Plant Records To Include Grade Label Butterfat Testing
Published Date: 1/16/2025
Rule
Summary
Starting February 18, 2025, dairy plants in the USDA’s voluntary grading program must keep records of butterfat tests done either in-house or by approved labs. These records have to be ready for USDA inspectors to check, making the process smoother and matching how the industry already works. This change helps plants stay efficient without adding extra costs.
Analyzed Economic Effects
3 provisions identified: 1 benefits, 2 costs, 0 mixed.
Use in-house/third-party tests; records review saves plants
Beginning February 18, 2025, plants in the voluntary AMS Dairy Grading program may use in-plant or approved third-party butterfat tests and have AMS perform an annual records review as an alternative to a USDA inspector doing duplicate butterfat testing.
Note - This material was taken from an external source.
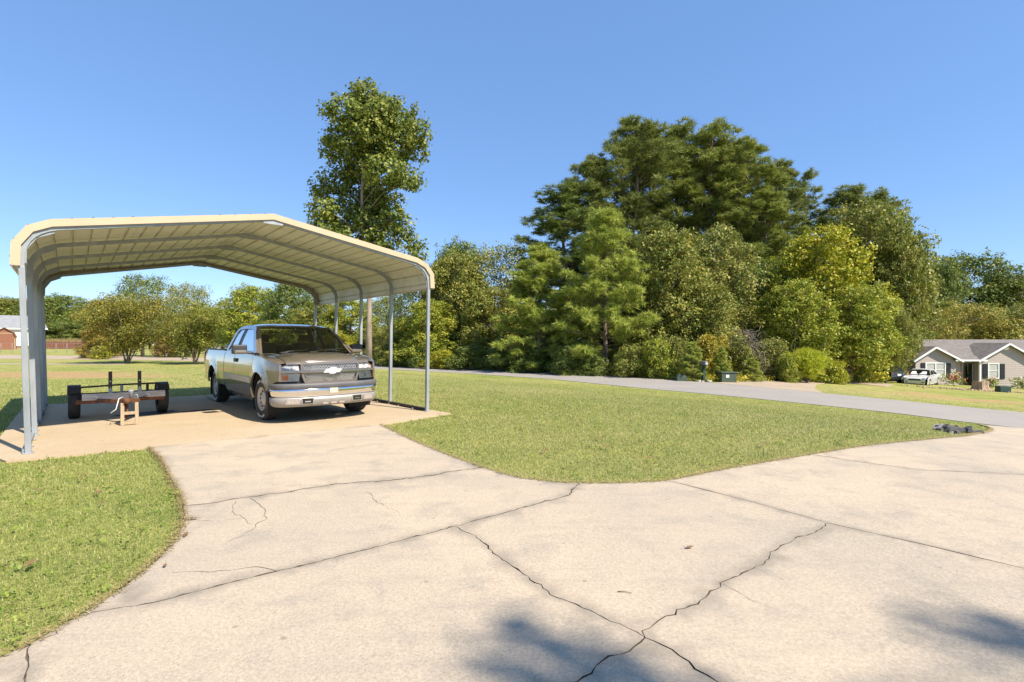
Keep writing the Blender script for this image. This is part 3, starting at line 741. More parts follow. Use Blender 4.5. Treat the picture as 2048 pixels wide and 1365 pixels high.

AMS estimates this alternative yields annual net savings to participating plants of $4,560 to $31,560; AMS estimates the records review cost charged to a plant is about $440 per year (4 hours at $110/hour).
Noncompliance can remove USDA butter grade shield
If an AMS records review shows a plant's butterfat results do not meet the 80 percent butterfat requirement, AMS will review more frequently and require corrective actions; if a plant fails to take corrective action over three consecutive reviews, or releases product not meeting the 80 percent requirement on three occasions, USDA may notify the plant to discontinue use of the USDA Grade Label (butter shield).
Keep butterfat test records 12 months
If you operate a butter plant participating in the USDA Grade Label program, you must retain butterfat test records on-site for 12 months starting February 18, 2025. AMS estimates recordkeeping burden averages 2.5 hours per recordkeeper per year (17 recordkeepers total = 42.5 hours). Records will be available for on-site review by USDA inspectors and do not need to be submitted to the agency.